The one American novelist I (re)read this summer was my old friend Tom Perrotta, whose first novel Election was published in 1998 and has since become a perennial—especially his character of Tracy Flick, embodied by Reese Witherspoon in the good (but different) movie of the following year. I read it because Election is on a slate of summer reads for students at our school for which I’m supposed to lead a discussion; though its cultural references are inevitably dated, Perrotta’s chronicle of a high school student presidency campaign continues to resonate.

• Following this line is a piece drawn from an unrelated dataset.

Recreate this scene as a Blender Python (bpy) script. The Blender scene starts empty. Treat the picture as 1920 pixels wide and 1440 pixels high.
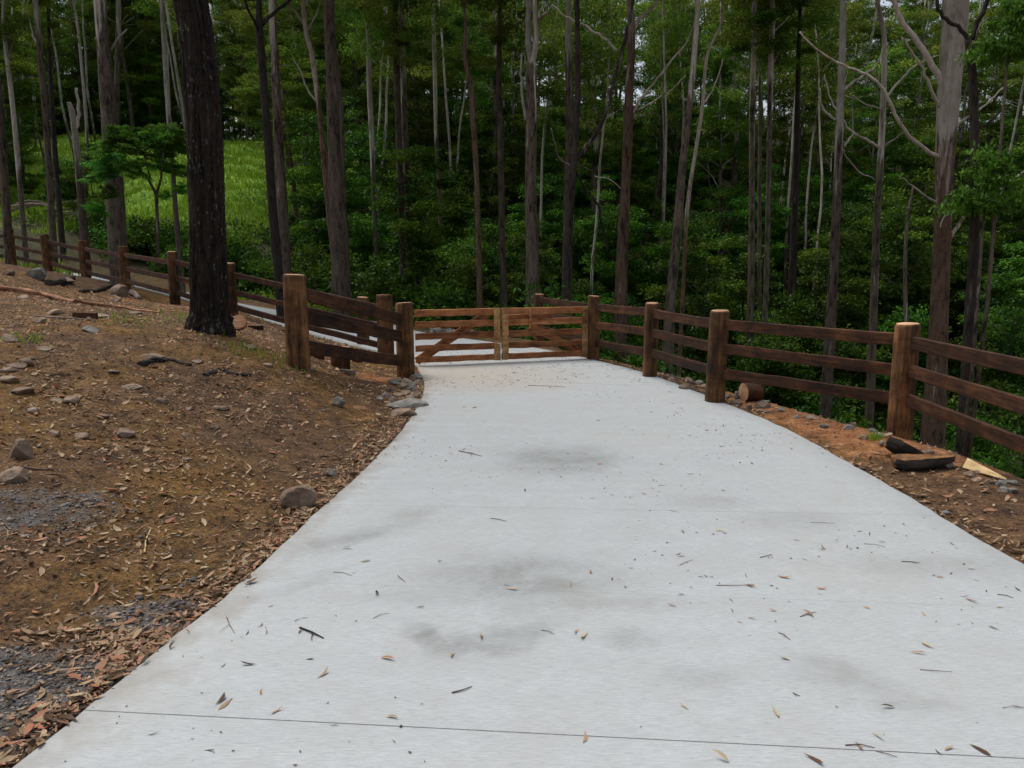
import bpy, math, random
import numpy as np
from mathutils import Vector, Matrix

# ------------------------------------------------------------------ camera, sky, sun, exposure
SC = bpy.context.scene
COL = SC.collection
F = 1450.0                                   # focal length in photo pixels (1920 wide)
HC = 1.70
PITCH = math.atan(244 / F)
cam = bpy.data.cameras.new("camera")
cam.sensor_width = 36.0
cam.lens = F / 1920 * 36
cam.clip_start = 0.05
cam.clip_end = 3000
cob = bpy.data.objects.new("camera", cam)
cob.location = (0, 0, HC)
cob.rotation_euler = (math.radians(90) - PITCH, 0, 0)
COL.objects.link(cob)
SC.camera = cob

world = bpy.data.worlds.new("World")
SC.world = world
world.use_nodes = True
wn = world.node_tree
bg = wn.nodes["Background"]
sky = wn.nodes.new("ShaderNodeTexSky")
sky.sky_type = 'NISHITA'
sky.sun_disc = False
sky.sun_elevation = math.radians(68)
sky.sun_rotation = math.radians(-50)
sky.air_density = 1.0
sky.dust_density = 5.0
sky.ozone_density = 1.0
hs = wn.nodes.new("ShaderNodeHueSaturation")      # thin cloud: paler than a clear sky
hs.inputs["Saturation"].default_value = 0.5
wn.links.new(sky.outputs[0], hs.inputs["Color"])
wn.links.new(hs.outputs[0], bg.inputs[0])
bg.inputs[1].default_value = 0.105

sun = bpy.data.lights.new("sun", 'SUN')
sun.energy = 1.4
sun.angle = math.radians(40)
sun.color = (1.0, 0.97, 0.92)
sob = bpy.data.objects.new("sun", sun)
sob.rotation_euler = Vector((-math.sin(math.radians(50)) * math.cos(math.radians(68)), math.cos(math.radians(50)) * math.cos(math.radians(68)), math.sin(math.radians(68)))).to_track_quat('Z', 'Y').to_euler()   # from the left, beyond the gate, high
COL.objects.link(sob)

SC.view_settings.view_transform = 'Standard'
SC.view_settings.look = 'None'
SC.view_settings.exposure = 0.8
SC.view_settings.gamma = 1
SC.cycles.max_bounces = 7
SC.cycles.diffuse_bounces = 4
SC.cycles.glossy_bounces = 2
SC.cycles.transmission_bounces = 4
SC.cycles.use_denoising = True

R = random.Random(11)
RN = np.random.default_rng(5)
sp_, cp_ = math.sin(PITCH), math.cos(PITCH)


def ray(u, v):
    X = (u - 960) / F
    Y = (720 - v) / F
    return (X, cp_ + Y * sp_, -sp_ + Y * cp_)


def at(u, v, Y):
    d = ray(u, v)
    t = Y / d[1]
    return Vector((d[0] * t, Y, HC + d[2] * t))


def flat(u, v, z=0.0):
    d = ray(u, v)
    t = (z - HC) / d[2]
    return Vector((d[0] * t, d[1] * t, z))


def project(x, y, z):
    dz = z - HC
    fw = y * cp_ - dz * sp_
    upc = y * sp_ + dz * cp_
    return 960 + F * x / fw, 720 - F * upc / fw


# ------------------------------------------------------------------ object helpers
def link(o):
    COL.objects.link(o)
    return o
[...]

I’ll end this missive with a couple honorable mentions of non-fiction: Jonathan Rosen’s The Best Minds: A Story of Friendship, Madness, and the Tragedy of Good Intentions, tells the gripping story of a vividly rendered Westchester childhood and Yale education before the author’s close friend descends into schizophrenia, manages to graduate from Yale Law school, and ends up killing his fiancé in a moment of terror. (We’re told this at the outset; the story is reconstructed with an exquisite sense of craft, from there.) I’m headed into Labor Day weekend with Nate Silver’s brand-new On the Edge: The Art of Risking Everything, a chronicle of gambling culture—writ large—and its impact on American society.
So that’s what I did with my summer. Hope yours was satisfying, whatever your activity of choice may be.
And you still had time for Barbie and Oppenheimer. What a guy!